Consumi giù, riecco la crisi. E senza il paracadute-Draghi

Il conto alla rovescia è iniziato. La Banca Centrale Europea (Bce) potrebbe quanto prima decidere di chiudere i rubinetti che, da marzo 2015, riversano fiumi di liquidità nell’Eurozona a sostengo della ripresa, al grido di battaglia di «whatever it takes» (a ogni costo), la parola d’ordine del governatore Mario Draghi.

E il governo si potrebbe trovare presto a fare i conti con il ritorno della speculazione sul debito italiano finora tenuta a freno dai massicci acquisti di Francoforte.

«Dobbiamo creare un rapporto costruttivo con le autorità europee per trovare una soluzione che ci eviti traumi in seguito alla fine del quantative easing (QE)», si augura Giampiero Maioli, rappresentate del Credit Agricole in Italia che, considerando il «passaggio molto delicato» in atto, chiede ai protagonisti di «evitare proclami belligeranti». Il problema? È presto detto. Un’escalation dello spread (il differenziale tra i titoli di Stato tedeschi e italiani), termometro che misura la percezione del rischio sul Paese, metterebbe sotto pressione i bilanci bancari vincolati a parametri patrimoniali sempre più rigidi. È lo stesso Maioli infatti a riconoscere come «eccessivo il peso dell’esposizione ai Btp sui portafogli delle banche».

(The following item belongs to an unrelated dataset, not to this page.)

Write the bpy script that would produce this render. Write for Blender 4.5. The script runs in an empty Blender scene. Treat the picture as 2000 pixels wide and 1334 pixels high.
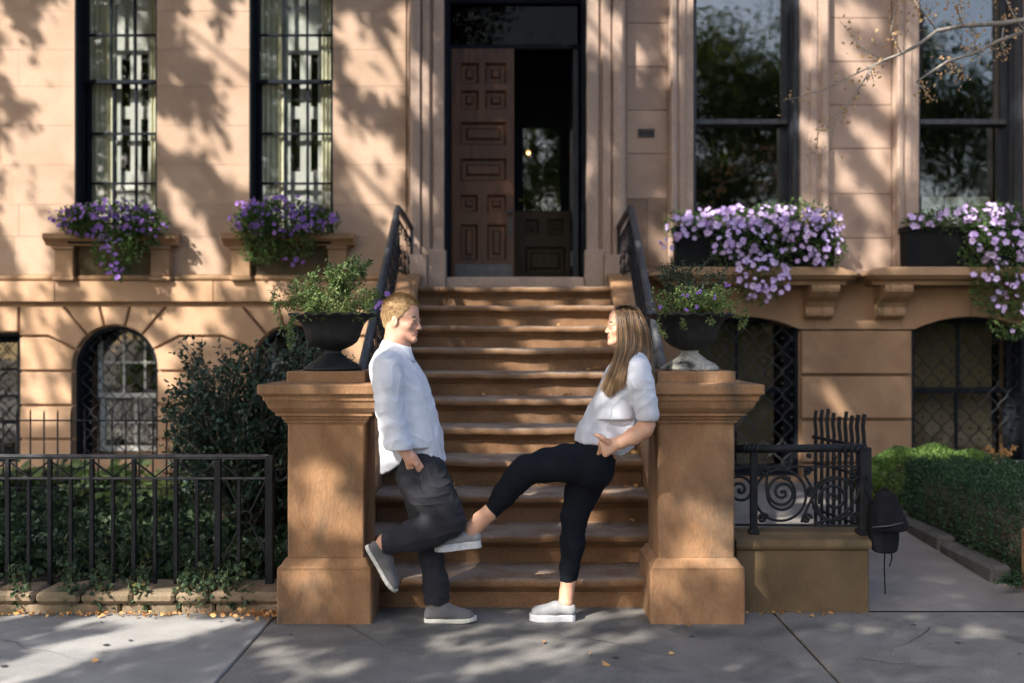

In attesa della mossa della Bce, i segnali provenienti dalle Piazze finanziarie sono tutt’altro che incoraggianti. Ieri lo spread è schizzato a 256 punti, il rendimento del Btp decennale è tornato al 3%, mentre l’euro è salito a quota 1,18 sul dollaro. Il nervosismo è papabile. D’altro canto il «libro dei sogni» presentato dal nuovo esecutivo costa, secondo le prime stime, intorno ai 125 miliardi ed è, per ora, privo di copertura finanziaria, a maggior ragione se si esclude l’aumento dell’Iva come pare intenda fare il governo.

Bruxelles intanto, attraverso l’agenzia americana Bloomberg, ha fatto recapitare a Palazzo Chigi un messaggio ben chiaro: «Roma si deve attendere lo stesso trattamento riservato a Londra sulla Brexit» qualora pensi di rivendicare privilegi in Europa. Il primo appuntamento con la realtà è previsto per l’autunno quando il premier Giuseppe Conte dovrà presentare la legge di Bilancio e rispondere alle richieste di ulteriori tagli della Commissione Ue che, contenute nel «Pacchetto Primavera».

L’indicazione sulla fine del QE è attesa per il 14 giugno nel corso della riunione della Bce di Riga. Per gli investitori potrebbe trattarsi già di settembre, sempre che non sia varata una versione ridotta del QE, fino a fine 2018. Già oggi la Bce acquista 30 miliardi al mese in titoli rispetto agli 80 miliardi dell’apice della crisi. I segnali che si stia andando in questa direzione ci sono tutti: la Germania scalpita e l’inflazione europea a maggio ha raggiunto l’1,9%, vicino al target prefissato da Draghi (2%).

Roma però non è Berlino. «In Germania l’inflazione è al 2,2%, mentre quello dell’Italia è all’1,1 per cento. La politica monetaria unica non deve essere condizionata dalla esclusiva volontà tedesca», ha sostenuto Marco Valli europarlamentare M5s. Proprio ieri intanto l’Istat ha mostrato un aprile nero per le vendite al dettaglio con un calo dello 0,7% in valore e dello 0,9% in volume rispetto a marzo, che diventano rispettivamente del 4,6% e del 5,4% su base annua. Il Codacons parla in merito di «allarme sui consumi», Confesercenti di «una spia preoccupante per la ripresa economica del Paese», mentre per Federconsumatori, i dati rappresentano «l’inizio di una catastrofe annunciata».

Da oggi la politica monetaria delle banche centrali sarà tra temi del G7 visto che la settimana prossima si attende dalla Fed il rialzo dei tassi Usa. Una simile scelta potrebbe rendere ancora più delicata la situazione per l’Italia con la fine del QE: aumenterebbe il rischio di speculazione contro il debito made in Italy.